100M 150 noise/s+h/ring mod stripboard

Out of all the various dodgy looking stripboards in my 100M clone, this one turned out the best (let’s just not mention the LFOs, they were a pain in the arse).

Determined to get it going first time, I made sure I’d done all the cuts, checked for shorts between tracks, powered up the board without ICs – was generally super careful, and then only later found that I’d missed out a couple of capacitors. Silly.

I made a daft mistake with the hold in the sample and hold. It worked, but the held voltage was drifting downwards rather quickly. Compared it to my System 700 board and realised my mistake – I’d used a 2.2nF (222) capacitor rather than the specified 22nF (223).

(Actually I was tempted to use System 700 boards rather than faffing with stripboard, but they’re so lazily massive that they didn’t fit in the panel space I’d designed).

I compared the white noise to the pink, and the white noise just sounded really quiet. Which is weird because it’s coming out of the same place, it’s just being filtered differently. Here’s the relevant bit of the schematic.

Roland System 100m noise circuit

I compared the outputs on the oscilloscope – didn’t take a photo, but the white noise was chopped off at 0V, whilst the pink danced around both sides of the ground point as you’d expect.

Anyway, it’s pretty obvious from looking at the schematic that the R31 (attached to the transistor output buffer, Q4) should be connected to -15V, and the track layout bears that out.

100M noise track layout

The ring mod is based on the LM1496 like the rest of the Rolands, and you’ve probably got three of those already, but anyway.

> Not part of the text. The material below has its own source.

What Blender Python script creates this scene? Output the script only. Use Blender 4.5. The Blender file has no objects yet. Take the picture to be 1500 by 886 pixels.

Here’s a tiny demo of clanking and white noise twiddling. The ring mod was in better calibration when I put it together, it’s bleeding a bit from one side at the moment.

There would be a demo of the sample and hold, but I’m presuming the lag pot has disconnected itself behind the panel, as it’s verrrrrrry smoooothed ouuut, barely even recognisable as a sample and hold right now.

Here’s the layout, and wonky BOM.

Roland System 100M 150 noise/S&H/ring mod stripboard layout

It includes the indicator for the clock out, which has separate ground and +V power supply connections, presumably in an attempt to keep the audio path clear of any clicks from switching the LEDs. On the original (and on mine) this is powered by 22V, but it should work off 15V.